Milletin tercihi, teveccühünün tescili olan bu veciz ifade, bilindiği gibi, TBMM'de kürsünün arkasındaki duvarda yazılı aynı zamanda Yüce Türk Milletinin gönlünde yerini almış, TBMM'nin dayanağını oluşturan ilkedir.
Gazi Mustafa Kemal Atatürk bu cümleyi söylediğinde bugünleri görmüş, milletinin tercihine ipotek koymaya kalkan, darbe sevdalılarına, vesayet odaklarına gerekli ihtarda bulunmuş. Milletin tercihiyle gelen, milletin tercihiyle gider demiş.
Şu son günlerde bakıyoruz, sözde Atatürkçüler ve demokrasi havarileri bir darbe sevdasına kapılmış, ortak bir yerden düğmeye basılmış (bazıları düğmeyle değil, sensörlü çalışıyor) tıpatıp aynı ifadeleri kullanarak açıklamalar yapıyorlar.
Sırasıyla;
Proje,
Program,
Prova,
Protesto,
Provokasyon.
Adeta havalarda uçuşuyor, uygulamaya koyuyorlar.
Biri kalkıyor, üzeri kapanmış, külleri sönmüş, türban meselesini gündeme taşıyor.
Bir diğeri ta 27 Mayıs olaylarına dönüş yapıyor, sanki bugün seçim kararı alınmaz ise yine bir darbe olabileceği imasında bulunurcasına zırva, saçma sapan cümleler kuruyor.
Bu açıklamalara tuz biber ekecek, sözde bir gazeteci müsveddesi, ipe sapa gelmez öyle sözler söylüyor ki gerçekten bu cümleleri aklı başında olan birinin söylemesi imkansız.
Neymiş?
Cumhurbaşkanı Sn. Erdoğan'ın, artık SEÇİM YOLUYLA gitmeyeceğini, ya afetler olması gerektiğini, ya büyük orman yangınlarının meydana gelmesini, ya da bir savaş çıkıp ülkenin ZOR DURUMDA kakması halinde iktidardan gidebileceğini söyleyebilecek kadar fütursuz cümleler kurduğunu duyuyor ve okuyoruz.
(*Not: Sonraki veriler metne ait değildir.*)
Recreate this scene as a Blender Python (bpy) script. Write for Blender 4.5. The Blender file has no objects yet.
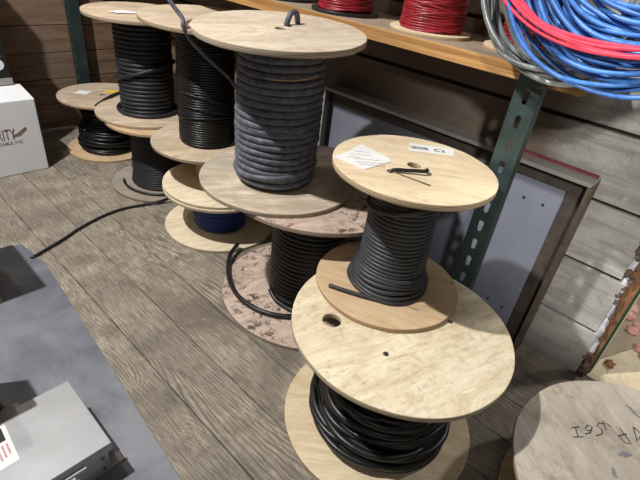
import bpy, bmesh, math, random
from mathutils import Vector, Matrix, noise
random.seed(7)
SC = bpy.context.scene
C = SC.collection
PI = math.pi

# ------------------------------------------------------------------ camera, world, lights, exposure
cam_d = bpy.data.cameras.new('camera')
cam = bpy.data.objects.new('camera', cam_d); C.objects.link(cam)
cam_d.sensor_width = 36.0; cam_d.lens = 26.073; cam_d.clip_start = 0.02
R = [[0.6858375577785174, -0.32552667627274107, 0.6508911025472853],
     [-0.7186761501047593, -0.4437798573550929, 0.5353167562074764],
     [0.11459247624080848, -0.8349202484313787, -0.5383091520198077]]
cam.matrix_world = Matrix(((R[0][0], -R[0][1], -R[0][2], 0), (R[1][0], -R[1][1], -R[1][2], 0),
                           (R[2][0], -R[2][1], -R[2][2], 1.5), (0, 0, 0, 1)))
SC.camera = cam
SC.view_settings.view_transform = 'Standard'
SC.view_settings.look = 'None'
SC.view_settings.gamma = 1.0
SC.view_settings.use_curve_mapping = False
SC.view_settings.exposure = 0.0
w = bpy.data.worlds.new('world'); SC.world = w; w.use_nodes = True
w.node_tree.nodes['Background'].inputs[0].default_value = (0.86, 0.92, 1.0, 1)
w.node_tree.nodes['Background'].inputs[1].default_value = 0.065
def lamp(name, loc, power, size, col):
    d = bpy.data.lights.new(name, 'POINT'); d.energy = power; d.shadow_soft_size = size; d.color = col
    o = bpy.data.objects.new(name, d); o.location = loc; C.objects.link(o)
lamp('work_and_fill_light', (-0.70, 2.00, 3.80), 680, 0.05, (1.0, 0.97, 0.915))
lamp('work_and_fill_light', (-0.15, 3.2, 3.70), 60, 0.05, (1.0, 0.97, 0.915))
lamp('work_and_fill_light', (-0.9, -0.7, 3.2), 32, 0.25, (1.0, 0.95, 0.88))  # added soft fill near the camera, lifts the front faces and right wall
sd = bpy.data.lights.new('wall_fill_spot', 'SPOT'); sd.energy = 380; sd.spot_size = math.radians(40); sd.spot_blend = .8; sd.shadow_soft_size = .08; sd.color = (1.0, .96, .90)  # added spot that brightens the grey wall at the right
so = bpy.data.objects.new('wall_fill_spot', sd); so.location = (-1.1, -0.9, 2.5); C.objects.link(so)
so.rotation_euler = (Vector((1.95, -.05, 1.25)) - so.location).to_track_quat('-Z', 'Y').to_euler()

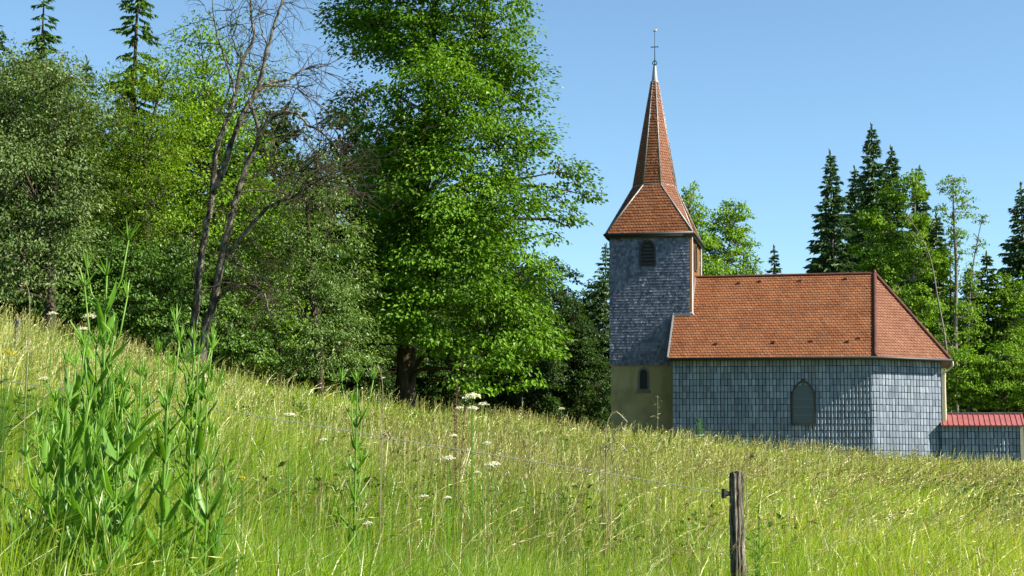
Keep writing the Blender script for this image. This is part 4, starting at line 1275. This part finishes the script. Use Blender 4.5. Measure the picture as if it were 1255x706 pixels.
# a thinner stand of long arching stalks with drooping heads, straw and reddish brown
P2 = meadow_points(40000, 5, 80, lambda d: np.minimum(22, 6.5e3 / d ** 2), rng)
P2 = P2[rng.random(len(P2)) < np.clip(.28 + 2.2 * (P2[:, 0] / P2[:, 1]) + .5 * (vnoise(P2, 2.2, 31) - .5), .12, 1)]
n2 = len(P2); d2 = P2[:, 1]; h2_ = rng.uniform(.75, 1.15, n2); z2_ = ground(P2[:, 0], P2[:, 1]); a2_ = rng.normal(.35, .9, n2)
l2_ = np.stack([np.cos(a2_), np.sin(a2_), 0 * a2_], -1) * rng.uniform(.35, .95, n2)[:, None]
b2_ = np.stack([P2[:, 0], P2[:, 1], z2_], -1); w2_ = np.clip(.0003 * d2, .002, .014); s2_ = np.stack([0 * a2_ + .8, .6 + 0 * a2_, 0 * a2_], -1)
c2 = lambda t: b2_ + np.array([0, 0, 1]) * (h2_ * (t - .32 * t ** 3 * np.linalg.norm(l2_, axis=1)))[:, None] + l2_ * (h2_ * t ** 2.4)[:, None]
S2 = []
for t in (0, .3, .55, .75, .9, 1.02):
    S2 += [c2(t) - s2_ * (w2_ / 2)[:, None], c2(t) + s2_ * (w2_ / 2)[:, None]]
S2 = np.stack(S2, 1).reshape(-1, 3); k2 = np.arange(n2)[:, None] * 12
Q2 = np.concatenate([k2 + 2 * r + np.array([0, 1, 3, 2]) for r in range(5)])
i2 = np.repeat(np.arange(n2), 9); u2 = np.tile(np.linspace(.78, 1.05, 9), n2)
tb_ = lambda t: b2_[i2] + np.array([0, 0, 1]) * (h2_[i2] * (t - .32 * t ** 3 * np.linalg.norm(l2_[i2], axis=1)))[:, None] + l2_[i2] * (h2_[i2] * t ** 2.4)[:, None]
A2 = unit(tb_(u2 + .05) - tb_(u2) + rng.normal(0, .012, (len(i2), 3)))
L2 = rng.uniform(.035, .06, len(i2)) * (1 + .012 * d2[i2])
lv2 = leaves_np(tb_(u2), A2, rng.normal(0, 1, (len(i2), 3)), L2, np.clip(.0006 * d2[i2], .005, .026), .1)
r2_ = np.where(rng.random(n2) < .62, rng.uniform(0, .3, n2), rng.uniform(.65, 1, n2))
rs_ = np.clip(.5 + .5 * (vnoise(P, 5, 12) - .5) + rng.normal(0, .22, n), 0, 1)
V = np.concatenate([stemV, lv, S2, lv2]); off = len(stemV)
lq = np.arange(len(lv)).reshape(-1, 4) + off; o2_ = off + len(lv); q2_ = Q2 + o2_; lq2 = np.arange(len(lv2)).reshape(-1, 4) + o2_ + len(S2)
g2 = mesh_from('seeding_grass', V, [stemQ, lq, q2_, lq2], MAT['seed'], rnd=np.concatenate([np.repeat(rs_, 6), np.repeat(rs_[idx], 4), np.repeat(r2_, 12), np.repeat(r2_[i2], 4)]))
g2['kind'] = 'stuff'; g2['label'] = 'hazy brown and straw coloured seed heads above the meadow grass'
print('stalks', n)

# broad-leaved herbs among the grass
P = meadow_points(60000, 7.5, 80, lambda d: np.minimum(30, 2.4e4 / d ** 2), rng)
k = .65 * vnoise(P, 4.5, 20) + .35 * vnoise(P, 1.2, 21) > .54; P = P[k]; n = len(P); m_ = 12
idx = np.repeat(np.arange(n), m_)
hz = rng.uniform(.35, .78, n) * np.where(P[:, 1] > 14, 1.1, 1)
t = rng.random(n * m_); an = rng.uniform(0, 6.28, n * m_); rr = rng.uniform(.02, .16, n * m_)
z = ground(P[:, 0], P[:, 1])
pos = np.stack([P[idx, 0] + np.cos(an) * rr, P[idx, 1] + np.sin(an) * rr, z[idx] + hz[idx] * (.35 + .65 * t)], -1)
ax_ = np.stack([np.cos(an), np.sin(an), rng.uniform(-.2, .9, n * m_)], -1)
l_ = rng.uniform(.04, .11, n * m_) * (1 + .006 * P[idx, 1])
g3 = leaf_object('meadow_herbs', leaves_np(pos, ax_, np.array([0, 0, 1.0]) + rng.normal(0, .4, (n * m_, 3)), l_, l_ * .42), np.clip(rng.normal(.45, .2, n * m_), 0, 1), MAT['herb'], None)
g3['kind'] = 'stuff'; g3['label'] = 'small broad-leaved herbs among the grass'

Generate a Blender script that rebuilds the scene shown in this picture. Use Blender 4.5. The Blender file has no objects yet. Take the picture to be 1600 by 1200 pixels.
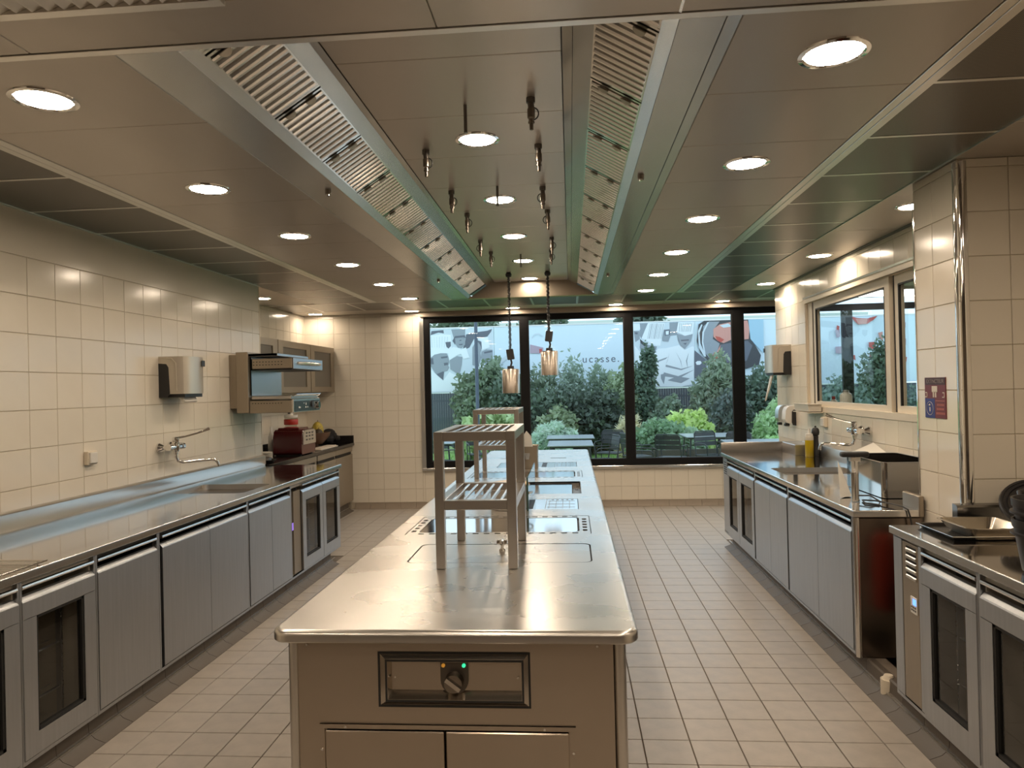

Hemen ardından, bir üniversitemizde yukarda saydığım "projeden, provokasyonlara" kadar varan aşamalar gündeme oturuyor. Bu üniversitede yapılan gösterilerde, öğrenciler değil olayları ateşleyecek, alevlendirecek terör örgütleri militanları boy gösteriyor. Olaylar çıkıyor.
Bir parti sözcüsü, Sn. Bahçeli'nin terörist öğrenci görünümlü militanlar için söylediği sözleri çarpıtarak, utanmadan arlanmadan, olayları çıkaran terör militanlarını sahiplenecek kadar küçülebiliyor.
Bu olaylarda kendilerine "katil" denilmesine rağmen, oldukça itidalli davranan, İçişleri Bakanlığımız, KAHRAMAN, CEFAKÂR ve VEFAKÂR POLİSLERİMİZ üzerlerine düşen görevlerini yapıyorlar.
Hani "EGEMENLİK KAYITSIZ ŞARTSIZ MİLLETİN" idi.
Sizlerin Millet Egemenliği, milletin oyları ile iktidara gelenlerin milletin oyuyla gideceği, anlayışınız bu kadar mı?
Buradan bir uyarıda bulunarak yazımı sonlandırmak istiyorum.
Bu olaylara destek veren, hatta bu olayların içinde olan partililerin TAVANLARINA sözüm yok, onlar yukarıda da yazdığım gibi kendilerine biçilen görevleri yerine getiriyorlar,
Ama bazı partilerin TABANLARINDAKİ, gerçekten masum, gerçekten partisini severek oy veren, bir ikbal ve mevki makam endişesi taşımadan partilerini destekleyen kardeşlerimin gerçekleri anlamalarını, terör örgütleriyle kimler kol kola görmelerini, diliyorum.
Vatanını, bayrağını, milletini öncelemeyen, hatta öteleyen, ikbal mevki makam peşinde koşanları tanıyın, lütfen.